I love pumpkin. I love buying big slices of it- thick, green and gold ridged skin, bright golden-orange inside. Mm, all the things that can be done with pumpkin! Pumpkin risotto and pumpkin soup are ones that spring to mind immediately- not least because pumpkin with bacon is definitely a happy-making combination.

And it's an easy thing to cook- you peel it (I either use a vegetable peeler or just chop bits off with a sharp knife, depending on the depths of the ridules between sections), chop it, and you're ready to do whatever you want to do with it.

In this case, obviously, gratin.

Now, some of my older French cookbooks say that the problem with pumpkin, and other vegetables such as endive/chicory, when you gratinée them, is the amount of water they ooze out into the surrounding cream, diluting it and making the whole thing taste rather bleah.

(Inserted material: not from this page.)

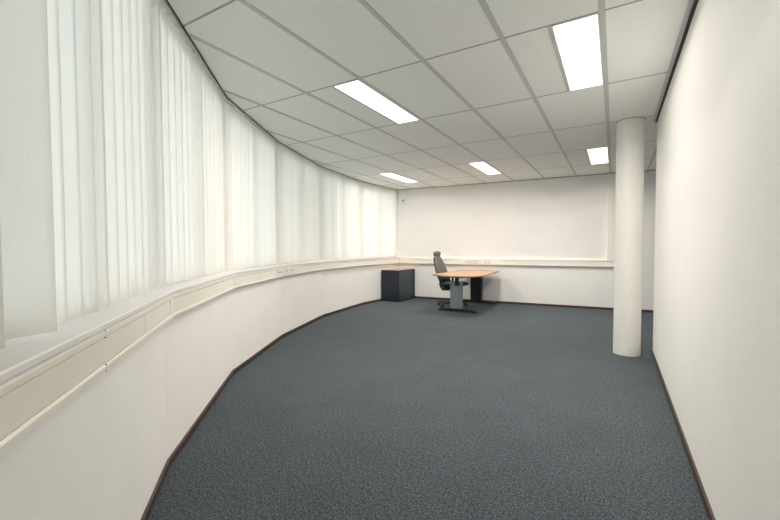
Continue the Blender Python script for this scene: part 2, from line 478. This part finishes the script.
# ------------------------------------------------------------------ lamps
lamplab = ['large bright ceiling light nearest the right partition', 'bright ceiling light in the middle of the near row, left of the largest one',
           'bright ceiling light in the far row, beside the column', 'bright ceiling light in the middle of the far row',
           'bright ceiling light at the left end of the far row, nearest the blinds']
ld = bpy.data.lights.new('lamp_tube_light', 'AREA'); ld.shape = 'RECTANGLE'
ld.energy = LAMP_W; ld.color = LAMP_COL; ld.spread = R(165)
lamp0 = None
for (i, j), lb in zip(LAMPS, lamplab):
    x = GX + i * DX + .013; y = GY + j * DY + .008; w = DX / 2 - .030; l = DY - .016
    t = thing('ceiling_light', lb, 'ceiling light', (x, y, HC), 'recessed ceiling lights')
    lo_ = bpy.data.objects.new('tube_light', ld); C.objects.link(lo_); lo_.parent = t
    ld.size = w - .02; ld.size_y = l - .02; lo_.location = (w / 2, l / 2, -.0055)
    if lamp0 is None:
        fr = MB(); z0, z1 = HC - .006, HC - .0002; q = .008
        fr.box(x, x + w, y, y + q, z0, z1); fr.box(x, x + w, y + l - q, y + l, z0, z1)
        fr.box(x, x + q, y + q, y + l - q, z0, z1); fr.box(x + w - q, x + w, y + q, y + l - q, z0, z1)
        lamp0 = [obj('frame', fr, M['white'], t), obj('diffuser', MB().box(x + q, x + w - q, y + q, y + l - q, HC - .0045, z1), M['lampglass'], t)]
    else:
        for ch in lamp0:
            c = ch.copy(); C.objects.link(c); c.parent = t

# ------------------------------------------------------------------ column
col = thing('column', 'round white structural column beside the end of the right partition', 'column', (.136, 5.15, 0))
rings = []
mb = MB()
cx, cy, cr = .136, 5.15, .136
mb.tube([(cx, cy, 0), (cx, cy, HC - .004)], [cr, cr], 96)
obj('shaft', mb, M['column'], col, smooth=True)
mb = MB().tube([(cx, cy, HC - .008), (cx, cy, HC)], cr + .006, 64)
obj('shadow_ring', mb, M['joint'], col, smooth=True)  # dark ring stands in for the thin shadow where the column meets the ceiling

# ------------------------------------------------------------------ sensor on back wall
sm = thing('room_sensor', 'small white sensor box with a dark lens high in the far left corner', 'sensor', (-4.475, BACK(-4.475), 2.32))
mt = back_mtx(-4.520, 0, 2.31)
obj('body', MB().box(0, .085, .002, .045, 0, .105, mt), M['white'], sm, bevel=.008)
obj('lens', MB().box(.012, .062, .044, .050, .060, .092, mt), M['hole'], sm, bevel=.004)
obj('bracket', MB().box(.035, .065, .0, .018, .10, .27, mt), M['duct'], sm, bevel=.004)

# ------------------------------------------------------------------ cabinet
cb = thing('storage_cabinet', 'low dark navy cabinet with a wooden top in the far left corner', 'cabinet', (-4.41, 7.88, 0))
X0, X1, Y0, Y1 = -4.625, -4.160, 7.465, 8.245
obj('carcass', MB().box(X0, X1 - .014, Y0, Y1, .0, .703), M['navy'], cb, bevel=.003)
rim = MB(); r_ = .012
rim.box(X0, X1, Y0, Y0 + r_, .700, .716); rim.box(X0, X1, Y1 - r_, Y1, .700, .716)
rim.box(X0, X0 + r_, Y0 + r_, Y1 - r_, .700, .716); rim.box(X1 - r_, X1, Y0 + r_, Y1 - r_, .700, .716)
obj('top_rim', rim, M['navy'], cb, bevel=.001)
tp = obj('top_panel', MB().box(X0 + r_, X1 - r_, Y0 + r_, Y1 - r_, .703, .7155), M['beech'], cb); tp['label'] = 'wooden top panel'
sh = MB()
nsl = 30
for k in range(nsl):   # horizontal slats of the roller shutter
    z0 = .03 + k * (.66 / nsl); sh.box(X1 - .014, X1 - .006, Y0 + .012, Y1 - .11, z0 + .0008, z0 + .66 / nsl - .0008)
d = obj('shutter_door', sh, M['slate'], cb); d['label'] = 'slate grey shutter front'
obj('side_post', MB().box(X1 - .014, X1, Y1 - .11, Y1, 0, .700), M['navy'], cb, bevel=.002)
obj('side_post', MB().box(X1 - .014, X1, Y0, Y0 + .012, 0, .700), M['navy'], cb, bevel=.002)
obj('plinth', MB().box(X1 - .014, X1 - .004, Y0 + .012, Y1 - .11, 0, .03), M['navy'], cb)
h = obj('handle', MB().box(X1 - .008, X1 + .004, Y1 - .135, Y1 - .118, .34, .46), M['black'], cb, bevel=.002)
obj('lock', MB().tube([(X1, Y1 - .055, .62), (X1 + .006, Y1 - .055, .62)], .009, 16), M['silver'], cb, smooth=True)

# ------------------------------------------------------------------ desk
dk = thing('office_desk', 'height adjustable desk with a wooden top and silver and black panel legs', 'desk', (-2.6, 7.4, 0))
def spline(pts, n=6):
    out = []; N = len(pts)
    for k in range(N):
        p0, p1, p2, p3 = pts[k - 1], pts[k], pts[(k + 1) % N], pts[(k + 2) % N]
        for q in range(n):
            t = q / n
            out.append(tuple(.5 * ((2 * p1[c]) + (-p0[c] + p2[c]) * t + (2 * p0[c] - 5 * p1[c] + 4 * p2[c] - p3[c]) * t * t + (-p0[c] + 3 * p1[c] - 3 * p2[c] + p3[c]) * t ** 3) for c in (0, 1)))
    return out
edge = [(-3.00, 6.68), (-2.91, 6.57), (-2.80, 6.54), (-2.66, 6.44), (-2.45, 6.37), (-2.25, 6.42), (-2.10, 6.56), (-2.045, 6.78)]
# only the near end is curved; other sides run straight
sp = []
for k in range(len(edge) - 1):
    p0 = edge[max(k - 1, 0)]; p1 = edge[k]; p2 = edge[k + 1]; p3 = edge[min(k + 2, len(edge) - 1)]
    for q in range(6):
        t = q / 6
        sp.append(tuple(.5 * ((2 * p1[c]) + (-p0[c] + p2[c]) * t + (2 * p0[c] - 5 * p1[c] + 4 * p2[c] - p3[c]) * t * t + (-p0[c] + 3 * p1[c] - 3 * p2[c] + p3[c]) * t ** 3) for c in (0, 1)))
sp += [edge[-1], (-2.07, 7.3), (-2.14, 8.28), (-2.19, 8.32), (-2.97, 8.30), (-3.02, 8.25), (-2.965, 7.9), (-2.955, 7.5), (-2.965, 7.1)]
obj('desktop', MB().prism(sp, .702, .724), M['beech'], dk, bevel=.003)
ins = [((p[0] + 2.55) * .975 - 2.55, (p[1] - 7.35) * .985 + 7.35) for p in sp]
obj('underside', MB().prism(ins, .696, .702), M['edge'], dk)
fm = MB(); fm.box(-2.74, -2.68, 6.75, 8.25, .655, .696); fm.box(-2.50, -2.44, 6.75, 8.25, .655, .696)
fm.box(-2.90, -2.20, 6.93, 6.98, .67, .696); fm.box(-2.90, -2.2, 8.18, 8.23, .67, .696)
obj('support_frame', fm, M['black'], dk, bevel=.004)
def foot(y):
    q = MB(); pr = [(-2.97, .0), (-2.97, .025), (-2.90, .048), (-2.70, .060), (-2.45, .060), (-2.28, .045), (-2.20, .020), (-2.20, 0)]
    b = q.b; A = [b.verts.new((x, y - .035, z)) for x, z in pr]; B = [b.verts.new((x, y + .035, z)) for x, z in pr]
    b.faces.new(A); b.faces.new(B[::-1])
    for k in range(len(pr)): b.faces.new((A[k], A[(k + 1) % len(pr)], B[(k + 1) % len(pr)], B[k]))
    return q
# near leg: silver panel outside, black column behind
l1 = obj('leg', MB().box(-2.725, -2.485, 6.905, 6.965, .045, .575), M['silver'], dk, bevel=.006); l1['label'] = 'silver panel leg'
obj('foot', foot(6.93), M['black'], l1, bevel=.003)
obj('lift_column', MB().box(-2.625, -2.545, 6.895, 6.906, .50, .668).box(-2.645, -2.585, 6.965, 7.01, .40, .66).box(-2.705, -2.67, 6.93, 6.96, .575, .665), M['black'], l1, bevel=.003)
l2 = obj('leg', MB().box(-2.765, -2.535, 8.235, 8.30, .045, .665), M['black'], dk, bevel=.006); l2['label'] = 'black inner side of the far leg'
obj('foot', foot(8.27), M['black'], l2, bevel=.003)
obj('outer_panel', MB().box(-2.77, -2.51, 8.301, 8.325, .045, .6), M['silver'], l2, bevel=.004)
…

They therefore recommend a pre-cooking, followed by much squeezing-out of water, followed by the gratin process.

I'll go with that on endive/chicory, but I've never had that problem with pumpkin. I just chop it, chop an onion, chuck them into my dish, stir them around, add black pepper, pour cream over until just below the edge of the dish, and stick it in the oven. In this case, for as long as the lamb took to cook- about 70-80 minutes at 200C.

Result- nice crunchy sweet burnt bits in a few spots on top, and lovely, sweet, creamy pumpkin underneath.

Perfect for an evening when you should have been out all day, but couldn't be without wearing a sou'wester. And I don't own a sou'wester.